Pero no tema el lector, pues no voy a fatigarle con una narración de mi viaje ni una descripción, que podrá obtener fácilmente en una guía turística (una muy buena: http://www.edimburgo.org.es) de los muchos lugares dignos de visitarse en esta bellísima ciudad que, en muchos aspectos, recuerda a la no menos bella Salamanca. Voy a hablar de algunas facetas de las costumbres de la gente, de la forma en que los lugareños se relacionan entre sí y con los visitantes.
En primer lugar he de mencionar la extraordinaria educación de todo el mundo. Los thank you y los excuse me son continuos. Incluso los mendigos, pues los hay, se dirigen al viandante con una cortesía que en ocasiones le hace pensar a éste si no se hallará ante nobles venidos a menos... En segundo lugar sorprende la ausencia total de rejas en las ventanas de las muchas viviendas que, de acuerdo con una singular arquitectura, se hallan en las plantas bajas de los edificios o incluso bajo el nivel del suelo, en callejones. Sin rejas, sin persianas, no es raro que mientras uno pasea tranquilamente vea cómo los vecinos de esta o aquella casa conversan sentados en sus sofás, miran la televisión... Nadie parece extrañarse de ello.

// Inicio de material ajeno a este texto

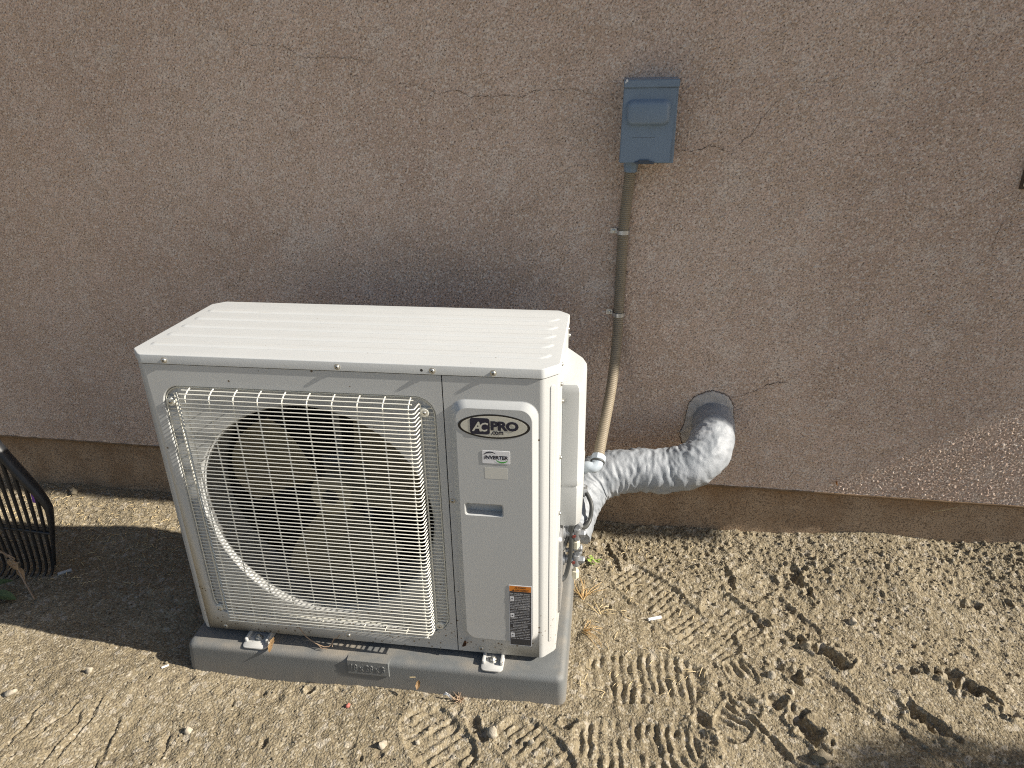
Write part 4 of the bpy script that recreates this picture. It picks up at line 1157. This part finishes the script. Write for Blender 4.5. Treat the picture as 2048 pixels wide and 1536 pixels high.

El respeto a la estricta ley sobre el consumo de tabaco en lugares públicos es total, de modo que al cabo de unos días, el visitante, mientras saborea el preceptivo whisky de malta en uno de los numerosísimos pubs y bares existentes, no se extrañará de ver salir hasta la puerta de la calle para fumar, ateridos de frío, a fornidos parroquianos que, por su aspecto externo, podría haber sospechado poco amigos de seguir las normas de urbanidad. En plazas y avenidas, abundantes ceniceros permiten que los fumadores dejen en ellos las colillas de sus cigarrillos sin que hayan de arrojarlos al suelo. Previamente, se cuidan de apagarlas con todo esmero.
Los autobuses públicos, aunque caros, como todo en esa ciudad –y por lo que me dicen, en todo el Reino Unido– funcionan impecablemente, y constituyen el principal medio de transporte. En Princes Street, su calle más comercial, es perfectamente posible ver juntos siete, ocho o nueve de ellos, de dos pisos, haciendo sus respectivos recorridos. En la actualidad muchas calles se encuentran levantadas como consecuencia de las obras para la próxima entrada en funcionamiento de modernos tranvías.
Podrían decirse muchas cosas más, pero sólo añadiré una que me llamó poderosamente la atención, y que no sé si es una costumbre exclusiva de esa ciudad o si se dará también en otras: en los parques –maravilloso, por cierto, el Jardín Botánico– se encuentran centenares de bancos de madera, todos iguales, pero con una pequeña placa que los hace singulares, en la que los donadores de cada uno de ellos –pues de eso se trata: de bancos regalados al municipio por particulares– rinden su pequeño y particular homenaje a sus antepasados desaparecidos, abuelos, padres... Las breves leyendas son en ocasiones conmovedoras e incrementan en quien las ve la inevitable sensación de melancolía a la que los prontísimos atardeceres de la ciudad y las maravillosas puestas de sol contribuyen poderosamente.